L'introuvable fraternité

recherche-personne.jpgLes valeurs de la devise républicaine ne sont pas égales entre elles... La liberté est poussée sans cesse, au point de devenir notre enivrante obsession moderne. L'égalité vacille, prend l'eau de toutes parts, raison pour laquelle on vocifère et tente de la ramener dans le débat. Pour l'heure sans succès malgré les vociférations de Piketty à Nuit Debout, la liberté défonçant tout sur son passage et comme selon le célèbre théorème d'Isaiah Berlin "l'égalité et le liberté sont deux pôles contraires, dès lors que s'approche de l'un, on s'éloigne de l'autre". Et c'est bien là le drame, à force de s'éloigner de l'égalité, c'est une autre valeur qui écope : la fraternité. 

On pourrait lancer une "Alerte enlèvement" pour la Fraternité. La dernière fois qu'elle fut repérée, tout le monde se moquait d'elle car une ancienne candidate à l'élection présidentielle, affublée d'un boubou bleu électrique qui lui allait comme une soutane à Miley Cirus. Elle avait fait chanter le mot à une foule dubitative, mi télévangéliste mi politicienne à la dérive... 

Cette semaine je suis allé animer la première rencontre des salariés des Petits Frères des Pauvres. Leur délégué général, un homme lumineux qui s'efforce autant que possible de fuir la lumière, m'ouvrait justement à cette dramatique absence dans le débat public. Il ne mit pas longtemps à me convaincre, j'étais déjà enclin à une politique en faveur de la fraternité. D'abord c'est le titre choisi par une cinéaste pour intituler un documentaire qu'elle a produit sur mon frère et moi. Il se trouve que j'ai aussi la chance d'avoir une soeur, mais le film portait sur la relation qui me lie à mon grand frère, qui se trouve être adopté. Hormis une différence de couleur de peau et d'extravagance capillicole, la fraternité au sens large (qui inclurait la sororité) ne connaît pas de variable entre nous trois, ce qui nous rassemble étant bien plus puissant que ce qui nous éloigne.
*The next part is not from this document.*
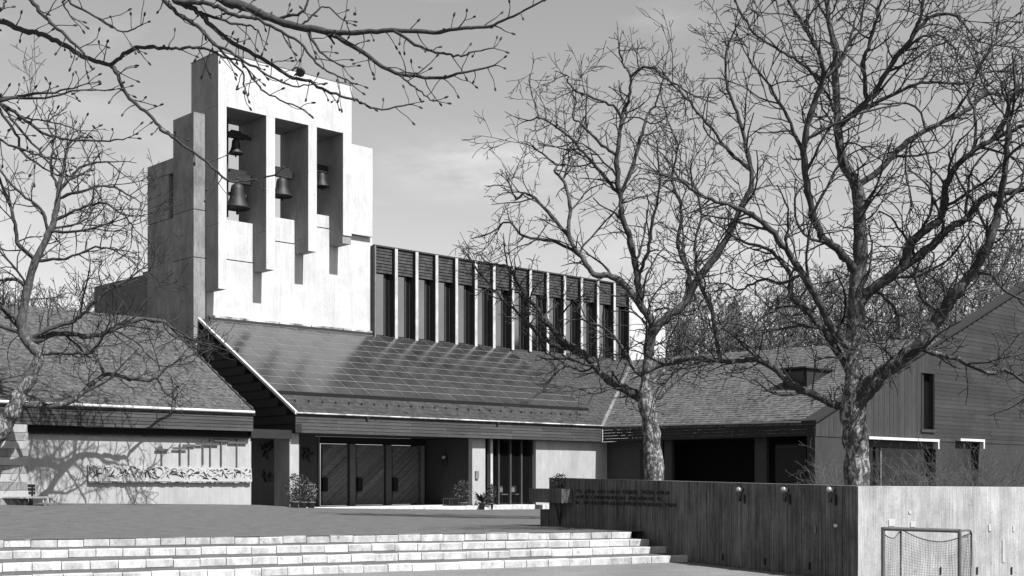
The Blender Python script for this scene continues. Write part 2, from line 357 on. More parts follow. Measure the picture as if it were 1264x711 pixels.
# bells
def bell(u, vt, vb, wpx, b, label, beam=None):
    a = AU(u, b); wpx *= 1.0; p = Wd(a, b, 0); Y = p[1]; zt = ZV(vt, a, b); zb = ZV(vb, a, b); r = wpx / F * Y / 2; h = zt - zb
    t = thing('church_bell', label, 'bell', (p[0], p[1], zb), 'bells in the belfry')
    G().lathe((p[0], p[1], zb), [(r * .9, 0.02), (r, 0), (r * .93, h * .08), (r * .72, h * .25), (r * .58, h * .5), (r * .54, h * .75), (r * .46, h * .9), (r * .2, h * .99), (.02, h)], 28).o('bell_body', bronze, t, True)
    G().lathe((p[0], p[1], zb - h * .22), [(.02, 0), (r * .12, .03), (r * .12, h * .1), (.025, h * .15), (.02, h * .5)], 10).o('clapper', steel, t, True)
    yk = G(); yw = r * 1.25
    a0 = a; yk.box(a0 - yw, a0 + yw, b - .09, b + .09, zt + .0, zt + h * .36); yk.box(a0 - yw * .6, a0 + yw * .6, b - .07, b + .07, zt + h * .362, zt + h * .5)
    yk.o('yoke', dark_wood, t)
    x0, x1 = beam
    g = G(); g.box(x0, x1, b - .06, b + .06, zt + h * .08, zt + h * .08 + .1); g.o('axle', steel, t)
    g = G(); g.box(a + yw * .9, a + yw * .9 + .06, b - .5, b + .5, zt - h * .1, zt - h * .04)
    return t
bell(291, 171, 190, 18, 7.75, 'small upper bell in the left belfry bay of the tower', (bays[0][0], bays[0][1]))
bell(293, 226, 258, 31, 7.75, 'largest bell hanging low in the left belfry bay', (bays[0][0], bays[0][1]))
bell(348, 219, 243, 26, 7.75, 'medium bell in the middle belfry bay', (bays[1][0], bays[1][1]))
bell(397, 213, 231, 20, 7.75, 'bell half hidden in the right belfry bay', (bays[2][0], bays[2][1]))
g = G(); fr = bays[0]
for zz in (13.9, 16.6): g.box(fr[0], fr[1], 7.95, 8.1, zz, zz + .14)
g.box(fr[0] + .9, fr[0] + 1.0, 7.95, 8.1, 12.9, 17.3)
g.o('bell_frame', steel, tw)
# ================================================================ NAVE
nv = thing('church_nave', 'low dark roofed church hall with tall finned clerestory and boarded entrance doors beside the tower', 'church', Wd(9, 4, 0))
aX = 17.77; PIT = .582; ZE = 3.77
def zr(b): return ZE + PIT * b
aN = 28.4
# roof slab (main)
g = G(); P = [(0, 0), (aX, 0), (aN, (aN - aX) * .404 / PIT), (aN, Wp), (0, Wp)]
g.prism([Wd(a, b, zr(b) - .14) for a, b in P], [Wd(a, b, zr(b)) for a, b in P]); roof = g.o('roof', shingle_dark, nv)
# raised panel field
b0p, b1p, a1p = 1.42, 7.32, 18.2
g = G(); P = [(.06, b0p), (a1p, b0p), (a1p, b1p), (.06, b1p)]
g.prism([Wd(a, b, zr(b) + .002) for a, b in P], [Wd(a, b, zr(b) + .11) for a, b in P]); g.o('panel_base', panel_joint, roof)
NC, NR = 19, 10; cw = (a1p - .06) / NC; rh = (b1p - b0p) / NR; sl_ = math.sqrt(1 + PIT * PIT)
tm = []
for k in range(3):
    g = G(); wv = cw - .034; hv = (rh - .042) * sl_
    g.add([(0, 0, 0), (wv, 0, 0), (wv, hv, 0), (0, hv, 0), (0, 0, .010), (wv, 0, .010), (wv, hv, .007), (0, hv, .007)], BF); tm.append(meshdata('roof_tile', g.V, g.F, panel_dark))
pa = math.atan(PIT)
for r_ in range(NR):
    for c_ in range(NC):
        a = .06 + cw * c_ + .015; b = b0p + rh * r_ + .018
        link('roof_tile', tm[(r_ + c_) % 3], roof, Wd(a, b, zr(b) + .112), (pa + rnd.uniform(-.001, .001), rnd.uniform(-.001, .001), TH))
# black strip painted as the shadow line along the panel field edge
bbox('panel_shadow_strip', .06, a1p + .02, b0p - .05, b0p - .005, zr(b0p) - .06, zr(b0p) + .13, black, nv)
def shingles(poly, org, da, db, zf, na, nb, tw_, th_, m, parent, name='shingles', swap=False, lift=.024):
    """rows of small tiles on a sloping plane; poly clips them in (a,b)"""
    V = []; Fc = []
    def inside(x, y):
        c = False; n = len(poly); j = n - 1
        for i in range(n):
            xi, yi = poly[i]; xj, yj = poly[j]
            if (yi > y) != (yj > y) and x < (xj - xi) * (y - yi) / (yj - yi) + xi: c = not c
            j = i
        return c
    for j in range(nb):
        for i in range(na):
            s = (i + (.5 if j % 2 else 0)) * tw_; t = j * th_
            if swap: a, b, ea, eb = org[0] + t * da, org[1] + s * db, th_ * 1.05 * da, 0; fa, fb = 0, tw_ * .96 * db
            else: a, b, ea, eb = org[0] + s * da, org[1] + t * db, 0, th_ * 1.05 * db; fa, fb = tw_ * .96 * da, 0
            if not inside(a + (ea + fa) / 2, b + (eb + fb) / 2): continue
            l1 = lift + rnd.uniform(-.008, .008); l2 = rnd.uniform(.0, .01)
            q = [(a, b, l1), (a + fa, b + fb, l1 + rnd.uniform(-.008, .008)), (a + fa + ea, b + fb + eb, l2), (a + ea, b + eb, l2)]
            n = len(V)
            V += [Wd(x, y, zf(x, y) + h) for x, y, h in q] + [Wd(q[0][0], q[0][1], zf(q[0][0], q[0][1]) - .01), Wd(q[1][0], q[1][1], zf(q[1][0], q[1][1]) - .01)]
            Fc += [(n, n + 1, n + 2, n + 3), (n + 4, n + 5, n + 1, n)]
    o = obj(name, V, Fc, m, parent); o['kind'] = 'stuff'; return o
zm = lambda a, b: zr(b) + .004
shingles([(0.05, .02), (aX + .3, .02), (a1p + 1.0, b0p - .07), (0.05, b0p - .07)], (0.05, .02), 1, 1, zm, 60, 5, .33, .3, shingle_dark, nv)
shingles([(a1p + .05, .2), (aX + .4, .2), (aN, 7.25), (a1p + .05, 7.25)], (a1p + .05, .05), 1, 1, zm, 36, 28, .33, .28, shingle_dark, nv)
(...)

A un niveau individuel, un effort, un élan fraternel, n'a rien d'insurmontable. Sans avoir lu Lévinas, nous sommes tous en capacité de surmonter nos a priori sur ces autres effrayants parce que nous ne les connaissons pas et les envisageons, dès lors, comme des monstres. 

Là où les choses se compliquent, c'est à un niveau collectif. J'entends par collectif le cadre national. A une échelle plus modeste, certaines terres, certains villages ou certaines grosses communes sont-elles assez fraternelles et d'autres fermées ? Ca tient à l'histoire, bien sûr, mais aussi (on y revient) à l'égalité : quand une commune à un PIB plus fort que le reste, une couleur de peau plus homogène que le reste du pays (le blanc) et qu'on leur dit qu'on va ouvrir un centre avec des doublement non comme eux (pauvres et non blancs) qui débarquent, c'est la panique. A mon sens, le moteur de la folie reste donc l'inégalité. Raison pour laquelle le salut par la restauration de l'égalité. Si l'on en croit Robserpierre, elle relie la liberté à la fraternité. Effectivement, impossible d'être frères si l'autre me heurte ou que je guigne quelque chose chez lui. On sait bien qu'il ne faut jamais regarder l'assiette du voisin. Notre hystérie identitaire nous pousse à ne faire que cela. Voilà comment on saccage la fraternité alors même que nous avons tant besoin.  

Avec 5 millions de personnes isolées, des millions de vies pas assez occupées, pas assez remplies, le vide humain de ce pays est plus abyssal qu'une dette que nous ne sommes pas tenus de rembourser toutes affaires cessantes. Les intérêts, certes, pour faire fonctionner le système, mais la dette elle même. Qui croit sérieusement que nous rembourserons les 2 000 milliards de dette ? C'est moins urgent que nous rapprocher les uns des autres. En voilà un chantier sympathique pour 2017 et qui ne sera même pas périmé en 2022.